I’m wrong, I know. But don’t pretend you don’t feel it too. A bit. Individually, of course, vegetarians are fine. I have several veggie friends and they hold down proper jobs, pay taxes, wash and everything. They’re almost like people, but skinnier.

But I still don’t want to be known as one – just as I didn’t want to get married because being ‘a wife’ sounded horrendous (I still instantly see myself as an apron-sporting, Valium-popping, Stepford clone) and thought far more than twice about getting pregnant because being ‘a mother’ conjured up exactly the same image, except that the apron and my ankles were bigger and I’d switched from tranquillisers to gin.

Hatred of fruit and veg is an obstacle. You can only replace your meat with cheese for so long

However. These thoughts are irrational and can – while you’re still in your meat-eating phase and therefore have the strength – be overcome. A hatred of fruit and veg is a greater obstacle. You can only replace your meat slabs with lumps of cheese for so long. Eventually, you have to learn to love the legume.

And at least I am not alone. More and more of my (carnivorous) friends are feeling worse and worse about eating meat. We have all first cut down on red meat, then turned to free range, then organic, then hand-reared, daily-massaged stuff from farmers’ markets where stallholders will assure us that the animal in question went willingly to the block in recognition of the long and happy life it had been given – and are now finally facing up to the fact that, whatever way you slice it, it’s still a bit of dead thing on your plate. One friend theorises we have synchronised in this way either because we’ve recently had children (the idea of eating something with a face – a little, tiny baby lamb!) or because, now we are older, it is an intimation of your own mortality. Where once lay a juicy pork chop now lies a reminder that all flesh is grass. This friend frightens me.
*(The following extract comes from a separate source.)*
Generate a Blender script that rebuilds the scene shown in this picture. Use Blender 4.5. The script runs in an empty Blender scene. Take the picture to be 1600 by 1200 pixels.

I concentrate on the environmental arguments. Even though I try my best not to read them lest I be crushed under the dead weight of hopelessness, they are so prevalent and, in many cases, so obvious that you cannot help but absorb them by a kind of cultural osmosis; the overfishing, the hormones and pesticides required to raise enough meat for (a small portion of) our overpopulated planet which then adulterate the rest of the food chain, the food miles it takes to fatten everything that needs to be fattened and then fly it to wherever it’s most wanted (usually the areas with people least in need of fattening). You don’t have to take in more than the fact that it takes around 1,000 litres of water to produce a kilo of maize and around 15,000 for a kilo of beef or be a mathematician for some little voice in your head to go “You know what? I bet we’re living on borrowed sustainability time already. Maybe it would be better to choose an aubergine-based lifestyle now rather than have it forced irrevocably on us – after the deaths of millions in less fortunate countries to whom we will give no choice at all – later.”

So far I’ve cut out red meat entirely and got to grips with puy lentils. Cooked in stock and splodged with crème fraîche, they’re not so bad. I’m a lacto-ovo-piscine-avine vegetarian who licks a lot of barbecue recipes. But I’m getting there. I’m a filthy hippie wannabe and I’m getting there.